AYLI: As a person who has a wide appreciation for musical genres of all types, how has this shaped your approach to DJing?

JS: I’m a punk at heart. I love to antagonize my audience with darkness and chaos while trying to create a potentially psychedelic or cerebral experience. At the same time, I’ve got a deep love for Latin and African music. When I’m not trying to freak you out, I want you to have no choice but to get your freak ON. I used to throw parties in my apartment and move all the furniture into the bedrooms so there was no place to sit in an effort to make sure people dance. 

AYLI: What musicians and DJs have influenced you most as a DJ?

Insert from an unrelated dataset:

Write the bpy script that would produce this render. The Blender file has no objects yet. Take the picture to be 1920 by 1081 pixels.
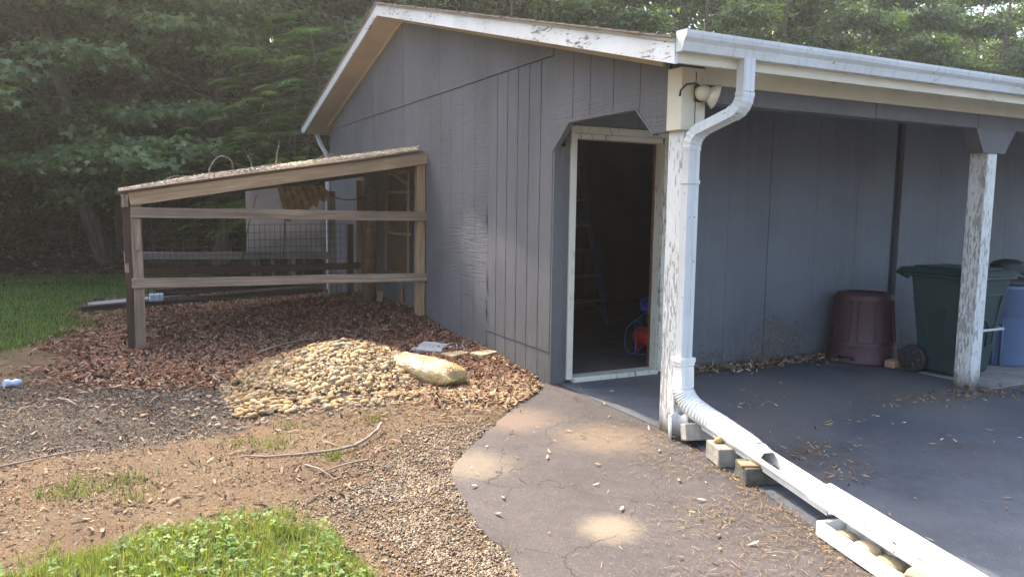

JS: The list would be endless but I really think of Silent Servant when things clicked. I often never look to see what DJs/producers/bands look like. I don’t really care. When I finally saw Juan play was when I finally truly understood what people meant by representation. There’s a short, stocky Latin guy playing dark electronic music up there. Then, I saw myself being able to do that. Glad I was able to tell him that. 

AYLI: For our mix here, can you describe some of the thought process behind the track curation and mixing?

JS: I wanted to start with something dark and textured yet psychedelic as a nod to the Bay Area’s counter culture history BUT I wanted to make sure the second half took a more rhythmic direction to make you wiggle your ass too.  

AYLI: What should we be listening for the most in this mix?

JS: Texture. Scraping. Bumping. Screeching. Beeping. Buzzing. Disembodied voices. 

AYLI: You’re pretty accomplished as a promoter and DJ already, what aspirations do you have or would like to achieve in the future?

JS: First and foremost, I’d like to travel more and play in front of more people outside of Chicago. I’d like to collaborate more with other promoters. I’m trying to focus on that second part this year. I also gotta get out of my writer’s block and start producing music again. 

AYLI: This last question is a deeply contested topic in Chicago. So pardon us if it ruffles some feathers.. Where exactly is the best pizza place in town?

JS: Oh the controversy! You’re going to have me tarred and feathered as I walk down Chicago Avenue. My personal favorites are Dante’s, Bob’s and Piece. I like thin, big slices with a tasty crust. Fold that mother fucker and shove it my mouth.